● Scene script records
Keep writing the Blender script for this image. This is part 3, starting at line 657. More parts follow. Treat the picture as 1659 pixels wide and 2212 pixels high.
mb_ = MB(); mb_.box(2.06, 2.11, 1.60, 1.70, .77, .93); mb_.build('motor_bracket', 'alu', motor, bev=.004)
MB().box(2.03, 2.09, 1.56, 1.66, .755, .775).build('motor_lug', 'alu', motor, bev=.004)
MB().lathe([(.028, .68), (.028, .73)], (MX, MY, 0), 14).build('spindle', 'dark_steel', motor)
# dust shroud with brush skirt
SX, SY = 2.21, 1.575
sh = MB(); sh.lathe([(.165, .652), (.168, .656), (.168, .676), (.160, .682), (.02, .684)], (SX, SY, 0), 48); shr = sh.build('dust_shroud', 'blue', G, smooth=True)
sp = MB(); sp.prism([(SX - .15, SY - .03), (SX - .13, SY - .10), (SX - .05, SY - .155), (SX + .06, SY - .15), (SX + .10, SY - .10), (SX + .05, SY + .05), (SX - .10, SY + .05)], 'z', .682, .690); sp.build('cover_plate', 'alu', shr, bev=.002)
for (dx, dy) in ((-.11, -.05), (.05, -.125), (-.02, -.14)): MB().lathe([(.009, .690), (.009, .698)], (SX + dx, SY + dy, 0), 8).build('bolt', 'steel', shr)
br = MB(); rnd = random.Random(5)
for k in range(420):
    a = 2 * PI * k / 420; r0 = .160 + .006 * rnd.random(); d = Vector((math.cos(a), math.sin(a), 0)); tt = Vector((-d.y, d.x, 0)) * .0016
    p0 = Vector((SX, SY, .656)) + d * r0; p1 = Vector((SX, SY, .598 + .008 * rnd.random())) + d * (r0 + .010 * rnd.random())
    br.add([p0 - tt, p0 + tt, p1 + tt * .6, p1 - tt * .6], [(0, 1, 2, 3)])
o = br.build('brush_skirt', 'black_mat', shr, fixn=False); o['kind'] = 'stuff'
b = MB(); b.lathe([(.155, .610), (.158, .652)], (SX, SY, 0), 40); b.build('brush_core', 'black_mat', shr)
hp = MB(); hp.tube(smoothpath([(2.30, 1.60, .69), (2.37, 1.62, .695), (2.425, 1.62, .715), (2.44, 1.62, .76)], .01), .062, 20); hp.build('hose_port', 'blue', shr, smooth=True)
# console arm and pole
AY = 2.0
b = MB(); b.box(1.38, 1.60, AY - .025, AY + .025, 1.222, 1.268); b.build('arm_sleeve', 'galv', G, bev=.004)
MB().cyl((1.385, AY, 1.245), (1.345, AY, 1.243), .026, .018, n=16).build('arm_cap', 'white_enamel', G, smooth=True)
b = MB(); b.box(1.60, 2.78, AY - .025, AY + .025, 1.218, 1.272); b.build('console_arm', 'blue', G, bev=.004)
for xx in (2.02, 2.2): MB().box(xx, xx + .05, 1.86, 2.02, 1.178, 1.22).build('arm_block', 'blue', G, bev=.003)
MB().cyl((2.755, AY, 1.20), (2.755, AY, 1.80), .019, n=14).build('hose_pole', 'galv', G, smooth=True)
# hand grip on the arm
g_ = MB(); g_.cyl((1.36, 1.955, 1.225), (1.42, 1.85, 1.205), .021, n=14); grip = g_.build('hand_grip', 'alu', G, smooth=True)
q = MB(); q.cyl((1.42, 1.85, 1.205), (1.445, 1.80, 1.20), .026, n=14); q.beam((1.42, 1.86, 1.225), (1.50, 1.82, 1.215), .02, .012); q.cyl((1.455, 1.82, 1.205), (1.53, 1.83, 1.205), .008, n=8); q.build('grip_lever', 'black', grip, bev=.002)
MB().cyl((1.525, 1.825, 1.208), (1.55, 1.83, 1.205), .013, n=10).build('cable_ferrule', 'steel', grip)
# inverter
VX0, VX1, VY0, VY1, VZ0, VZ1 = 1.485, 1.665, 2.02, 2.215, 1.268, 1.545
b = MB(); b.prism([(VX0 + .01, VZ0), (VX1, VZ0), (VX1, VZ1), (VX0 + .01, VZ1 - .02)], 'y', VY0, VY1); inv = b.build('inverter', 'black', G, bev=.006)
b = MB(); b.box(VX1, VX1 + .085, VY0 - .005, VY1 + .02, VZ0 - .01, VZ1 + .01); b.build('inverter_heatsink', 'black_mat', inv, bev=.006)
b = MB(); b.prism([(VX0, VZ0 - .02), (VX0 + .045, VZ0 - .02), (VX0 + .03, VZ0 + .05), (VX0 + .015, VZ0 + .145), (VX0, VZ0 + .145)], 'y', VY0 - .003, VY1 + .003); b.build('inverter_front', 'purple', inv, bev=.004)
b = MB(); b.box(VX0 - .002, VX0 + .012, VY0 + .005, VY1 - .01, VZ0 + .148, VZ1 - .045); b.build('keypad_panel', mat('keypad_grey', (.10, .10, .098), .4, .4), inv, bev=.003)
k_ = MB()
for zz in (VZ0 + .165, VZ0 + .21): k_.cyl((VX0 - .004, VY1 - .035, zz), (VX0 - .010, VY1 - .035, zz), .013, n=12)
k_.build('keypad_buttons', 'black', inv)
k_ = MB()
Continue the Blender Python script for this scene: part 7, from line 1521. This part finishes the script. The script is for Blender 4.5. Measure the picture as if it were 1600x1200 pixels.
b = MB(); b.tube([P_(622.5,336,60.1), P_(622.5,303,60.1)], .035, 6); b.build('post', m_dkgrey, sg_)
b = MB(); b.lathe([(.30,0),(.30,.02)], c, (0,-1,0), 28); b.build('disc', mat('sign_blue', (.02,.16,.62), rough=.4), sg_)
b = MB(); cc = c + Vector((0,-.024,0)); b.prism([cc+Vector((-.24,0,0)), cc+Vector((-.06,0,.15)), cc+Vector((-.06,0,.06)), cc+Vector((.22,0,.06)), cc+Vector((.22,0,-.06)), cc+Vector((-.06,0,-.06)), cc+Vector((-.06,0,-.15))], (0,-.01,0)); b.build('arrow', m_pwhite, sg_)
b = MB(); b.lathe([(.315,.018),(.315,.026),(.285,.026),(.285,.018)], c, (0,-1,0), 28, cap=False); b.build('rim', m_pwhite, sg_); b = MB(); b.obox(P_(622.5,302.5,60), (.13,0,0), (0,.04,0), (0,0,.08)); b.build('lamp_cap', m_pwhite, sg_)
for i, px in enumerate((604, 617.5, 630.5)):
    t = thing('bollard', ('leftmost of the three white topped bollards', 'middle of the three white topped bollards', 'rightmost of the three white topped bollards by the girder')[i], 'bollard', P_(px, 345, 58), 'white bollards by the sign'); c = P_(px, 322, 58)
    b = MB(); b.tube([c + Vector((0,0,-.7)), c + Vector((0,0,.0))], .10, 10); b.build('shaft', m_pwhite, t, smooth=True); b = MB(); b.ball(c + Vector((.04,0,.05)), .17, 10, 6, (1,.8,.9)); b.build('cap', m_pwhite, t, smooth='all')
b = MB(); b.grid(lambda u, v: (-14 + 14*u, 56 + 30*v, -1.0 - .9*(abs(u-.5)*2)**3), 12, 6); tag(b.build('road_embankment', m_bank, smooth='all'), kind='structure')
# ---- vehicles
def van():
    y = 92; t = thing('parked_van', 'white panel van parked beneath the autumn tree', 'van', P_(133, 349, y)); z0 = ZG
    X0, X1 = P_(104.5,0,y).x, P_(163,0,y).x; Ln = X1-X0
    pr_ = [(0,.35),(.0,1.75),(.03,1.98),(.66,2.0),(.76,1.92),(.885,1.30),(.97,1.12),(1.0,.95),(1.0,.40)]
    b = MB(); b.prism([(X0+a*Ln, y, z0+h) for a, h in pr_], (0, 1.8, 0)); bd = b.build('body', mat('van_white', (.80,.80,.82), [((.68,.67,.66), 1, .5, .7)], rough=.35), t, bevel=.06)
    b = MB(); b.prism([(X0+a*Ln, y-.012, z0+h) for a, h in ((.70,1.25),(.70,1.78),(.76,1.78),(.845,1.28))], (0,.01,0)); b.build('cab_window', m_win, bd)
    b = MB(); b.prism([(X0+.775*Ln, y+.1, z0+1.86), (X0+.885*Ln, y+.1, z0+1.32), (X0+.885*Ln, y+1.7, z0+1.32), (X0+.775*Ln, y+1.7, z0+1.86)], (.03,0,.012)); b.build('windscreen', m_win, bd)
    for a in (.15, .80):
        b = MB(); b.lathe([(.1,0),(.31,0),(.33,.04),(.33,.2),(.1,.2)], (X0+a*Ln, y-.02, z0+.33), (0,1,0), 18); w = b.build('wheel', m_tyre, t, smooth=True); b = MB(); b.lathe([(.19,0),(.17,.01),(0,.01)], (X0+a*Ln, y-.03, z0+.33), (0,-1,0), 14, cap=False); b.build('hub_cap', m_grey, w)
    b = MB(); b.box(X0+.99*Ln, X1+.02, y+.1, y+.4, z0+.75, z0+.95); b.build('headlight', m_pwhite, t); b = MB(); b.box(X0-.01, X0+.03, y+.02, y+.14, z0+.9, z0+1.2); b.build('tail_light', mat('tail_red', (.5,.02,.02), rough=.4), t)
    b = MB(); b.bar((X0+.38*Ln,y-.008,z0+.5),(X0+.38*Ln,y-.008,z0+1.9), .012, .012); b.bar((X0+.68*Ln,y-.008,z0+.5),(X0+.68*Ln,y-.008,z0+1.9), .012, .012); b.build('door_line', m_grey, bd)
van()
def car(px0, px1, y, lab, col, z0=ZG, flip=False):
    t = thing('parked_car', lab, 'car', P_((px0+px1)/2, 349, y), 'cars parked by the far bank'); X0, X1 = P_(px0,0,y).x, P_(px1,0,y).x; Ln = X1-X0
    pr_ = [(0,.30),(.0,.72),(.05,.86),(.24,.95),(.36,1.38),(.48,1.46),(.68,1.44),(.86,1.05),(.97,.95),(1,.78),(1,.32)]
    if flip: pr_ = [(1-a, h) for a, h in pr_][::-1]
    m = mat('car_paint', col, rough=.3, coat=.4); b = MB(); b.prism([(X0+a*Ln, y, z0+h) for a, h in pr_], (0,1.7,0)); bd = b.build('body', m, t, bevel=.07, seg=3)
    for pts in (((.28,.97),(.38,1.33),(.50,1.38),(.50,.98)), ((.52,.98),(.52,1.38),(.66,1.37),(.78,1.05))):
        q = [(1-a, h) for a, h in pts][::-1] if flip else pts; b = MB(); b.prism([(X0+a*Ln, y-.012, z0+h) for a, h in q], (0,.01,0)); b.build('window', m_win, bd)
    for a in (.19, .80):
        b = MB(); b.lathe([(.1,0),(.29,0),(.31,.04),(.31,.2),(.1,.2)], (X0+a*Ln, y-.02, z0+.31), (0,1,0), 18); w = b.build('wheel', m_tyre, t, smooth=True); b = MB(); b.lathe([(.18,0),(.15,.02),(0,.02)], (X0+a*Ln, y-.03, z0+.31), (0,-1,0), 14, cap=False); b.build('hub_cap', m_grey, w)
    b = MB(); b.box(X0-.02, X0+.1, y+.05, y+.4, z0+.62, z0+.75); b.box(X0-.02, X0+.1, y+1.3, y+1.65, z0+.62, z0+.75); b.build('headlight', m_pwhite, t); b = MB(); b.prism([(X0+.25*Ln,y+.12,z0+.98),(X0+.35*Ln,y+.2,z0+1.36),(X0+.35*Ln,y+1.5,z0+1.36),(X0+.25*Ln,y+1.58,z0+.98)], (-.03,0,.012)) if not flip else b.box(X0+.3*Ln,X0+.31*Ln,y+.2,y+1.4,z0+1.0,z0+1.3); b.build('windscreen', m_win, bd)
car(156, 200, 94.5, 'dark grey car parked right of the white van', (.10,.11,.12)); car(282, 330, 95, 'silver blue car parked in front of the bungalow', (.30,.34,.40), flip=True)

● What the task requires
Lines that hold the word "picture" are the ones to return, every one of them.

● Answer
Keep writing the Blender script for this image. This is part 3, starting at line 657. More parts follow. Treat the picture as 1659 pixels wide and 2212 pixels high.
Continue the Blender Python script for this scene: part 7, from line 1521. This part finishes the script. The script is for Blender 4.5. Measure the picture as if it were 1600x1200 pixels.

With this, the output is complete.